**Given instruction:**
Without altering anything, output the material below.

**Data excerpt:**
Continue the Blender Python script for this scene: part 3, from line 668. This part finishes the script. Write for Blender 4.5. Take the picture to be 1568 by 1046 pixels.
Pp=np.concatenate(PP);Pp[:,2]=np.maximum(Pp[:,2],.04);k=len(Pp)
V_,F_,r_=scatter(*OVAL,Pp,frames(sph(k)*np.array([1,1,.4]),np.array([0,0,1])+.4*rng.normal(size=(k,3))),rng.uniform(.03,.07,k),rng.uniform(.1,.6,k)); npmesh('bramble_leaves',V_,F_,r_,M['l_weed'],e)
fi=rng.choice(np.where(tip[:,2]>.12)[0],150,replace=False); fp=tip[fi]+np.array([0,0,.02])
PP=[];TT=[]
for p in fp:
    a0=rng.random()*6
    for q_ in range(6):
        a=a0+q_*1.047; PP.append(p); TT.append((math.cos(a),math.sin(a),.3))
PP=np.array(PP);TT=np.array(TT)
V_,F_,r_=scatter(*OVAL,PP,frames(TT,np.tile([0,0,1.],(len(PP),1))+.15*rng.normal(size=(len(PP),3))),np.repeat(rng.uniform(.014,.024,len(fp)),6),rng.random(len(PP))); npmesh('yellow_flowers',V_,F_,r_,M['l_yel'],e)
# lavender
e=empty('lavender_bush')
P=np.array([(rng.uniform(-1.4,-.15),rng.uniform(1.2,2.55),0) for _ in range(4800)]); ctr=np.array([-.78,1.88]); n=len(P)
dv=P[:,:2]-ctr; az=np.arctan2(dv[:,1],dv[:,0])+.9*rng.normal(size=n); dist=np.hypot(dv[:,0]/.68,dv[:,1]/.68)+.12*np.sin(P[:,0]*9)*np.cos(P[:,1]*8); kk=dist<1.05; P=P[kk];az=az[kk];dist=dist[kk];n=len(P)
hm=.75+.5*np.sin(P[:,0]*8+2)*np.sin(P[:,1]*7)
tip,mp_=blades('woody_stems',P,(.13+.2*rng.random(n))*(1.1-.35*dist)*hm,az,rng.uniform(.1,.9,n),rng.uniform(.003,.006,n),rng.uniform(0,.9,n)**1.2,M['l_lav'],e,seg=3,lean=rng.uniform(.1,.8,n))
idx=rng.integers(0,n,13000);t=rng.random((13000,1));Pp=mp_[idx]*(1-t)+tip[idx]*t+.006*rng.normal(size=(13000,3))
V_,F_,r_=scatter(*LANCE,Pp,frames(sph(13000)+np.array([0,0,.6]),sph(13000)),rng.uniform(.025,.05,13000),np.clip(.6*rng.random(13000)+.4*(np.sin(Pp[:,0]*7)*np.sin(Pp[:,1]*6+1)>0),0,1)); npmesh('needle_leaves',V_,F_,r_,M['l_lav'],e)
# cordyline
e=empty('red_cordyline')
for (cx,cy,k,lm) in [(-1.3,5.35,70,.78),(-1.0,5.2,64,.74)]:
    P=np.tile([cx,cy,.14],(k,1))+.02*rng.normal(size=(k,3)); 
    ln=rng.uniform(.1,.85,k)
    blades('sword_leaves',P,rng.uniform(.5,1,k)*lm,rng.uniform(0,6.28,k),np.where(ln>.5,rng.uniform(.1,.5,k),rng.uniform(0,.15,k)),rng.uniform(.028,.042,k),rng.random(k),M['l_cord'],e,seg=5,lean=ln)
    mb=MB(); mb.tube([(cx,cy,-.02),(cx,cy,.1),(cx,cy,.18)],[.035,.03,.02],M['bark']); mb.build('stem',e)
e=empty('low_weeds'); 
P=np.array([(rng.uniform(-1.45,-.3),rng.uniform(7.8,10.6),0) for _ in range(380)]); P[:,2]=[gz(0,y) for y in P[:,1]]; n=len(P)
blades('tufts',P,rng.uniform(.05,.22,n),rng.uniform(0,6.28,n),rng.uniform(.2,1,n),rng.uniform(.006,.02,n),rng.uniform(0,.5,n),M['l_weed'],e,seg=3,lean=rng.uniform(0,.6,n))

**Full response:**
Continue the Blender Python script for this scene: part 3, from line 668. This part finishes the script. Write for Blender 4.5. Take the picture to be 1568 by 1046 pixels.
Pp=np.concatenate(PP);Pp[:,2]=np.maximum(Pp[:,2],.04);k=len(Pp)
V_,F_,r_=scatter(*OVAL,Pp,frames(sph(k)*np.array([1,1,.4]),np.array([0,0,1])+.4*rng.normal(size=(k,3))),rng.uniform(.03,.07,k),rng.uniform(.1,.6,k)); npmesh('bramble_leaves',V_,F_,r_,M['l_weed'],e)
fi=rng.choice(np.where(tip[:,2]>.12)[0],150,replace=False); fp=tip[fi]+np.array([0,0,.02])
PP=[];TT=[]
for p in fp:
    a0=rng.random()*6
    for q_ in range(6):
        a=a0+q_*1.047; PP.append(p); TT.append((math.cos(a),math.sin(a),.3))
PP=np.array(PP);TT=np.array(TT)
V_,F_,r_=scatter(*OVAL,PP,frames(TT,np.tile([0,0,1.],(len(PP),1))+.15*rng.normal(size=(len(PP),3))),np.repeat(rng.uniform(.014,.024,len(fp)),6),rng.random(len(PP))); npmesh('yellow_flowers',V_,F_,r_,M['l_yel'],e)
# lavender
e=empty('lavender_bush')
P=np.array([(rng.uniform(-1.4,-.15),rng.uniform(1.2,2.55),0) for _ in range(4800)]); ctr=np.array([-.78,1.88]); n=len(P)
dv=P[:,:2]-ctr; az=np.arctan2(dv[:,1],dv[:,0])+.9*rng.normal(size=n); dist=np.hypot(dv[:,0]/.68,dv[:,1]/.68)+.12*np.sin(P[:,0]*9)*np.cos(P[:,1]*8); kk=dist<1.05; P=P[kk];az=az[kk];dist=dist[kk];n=len(P)
hm=.75+.5*np.sin(P[:,0]*8+2)*np.sin(P[:,1]*7)
tip,mp_=blades('woody_stems',P,(.13+.2*rng.random(n))*(1.1-.35*dist)*hm,az,rng.uniform(.1,.9,n),rng.uniform(.003,.006,n),rng.uniform(0,.9,n)**1.2,M['l_lav'],e,seg=3,lean=rng.uniform(.1,.8,n))
idx=rng.integers(0,n,13000);t=rng.random((13000,1));Pp=mp_[idx]*(1-t)+tip[idx]*t+.006*rng.normal(size=(13000,3))
V_,F_,r_=scatter(*LANCE,Pp,frames(sph(13000)+np.array([0,0,.6]),sph(13000)),rng.uniform(.025,.05,13000),np.clip(.6*rng.random(13000)+.4*(np.sin(Pp[:,0]*7)*np.sin(Pp[:,1]*6+1)>0),0,1)); npmesh('needle_leaves',V_,F_,r_,M['l_lav'],e)
# cordyline
e=empty('red_cordyline')
for (cx,cy,k,lm) in [(-1.3,5.35,70,.78),(-1.0,5.2,64,.74)]:
    P=np.tile([cx,cy,.14],(k,1))+.02*rng.normal(size=(k,3)); 
    ln=rng.uniform(.1,.85,k)
    blades('sword_leaves',P,rng.uniform(.5,1,k)*lm,rng.uniform(0,6.28,k),np.where(ln>.5,rng.uniform(.1,.5,k),rng.uniform(0,.15,k)),rng.uniform(.028,.042,k),rng.random(k),M['l_cord'],e,seg=5,lean=ln)
    mb=MB(); mb.tube([(cx,cy,-.02),(cx,cy,.1),(cx,cy,.18)],[.035,.03,.02],M['bark']); mb.build('stem',e)
e=empty('low_weeds'); 
P=np.array([(rng.uniform(-1.45,-.3),rng.uniform(7.8,10.6),0) for _ in range(380)]); P[:,2]=[gz(0,y) for y in P[:,1]]; n=len(P)
blades('tufts',P,rng.uniform(.05,.22,n),rng.uniform(0,6.28,n),rng.uniform(.2,1,n),rng.uniform(.006,.02,n),rng.uniform(0,.5,n),M['l_weed'],e,seg=3,lean=rng.uniform(0,.6,n))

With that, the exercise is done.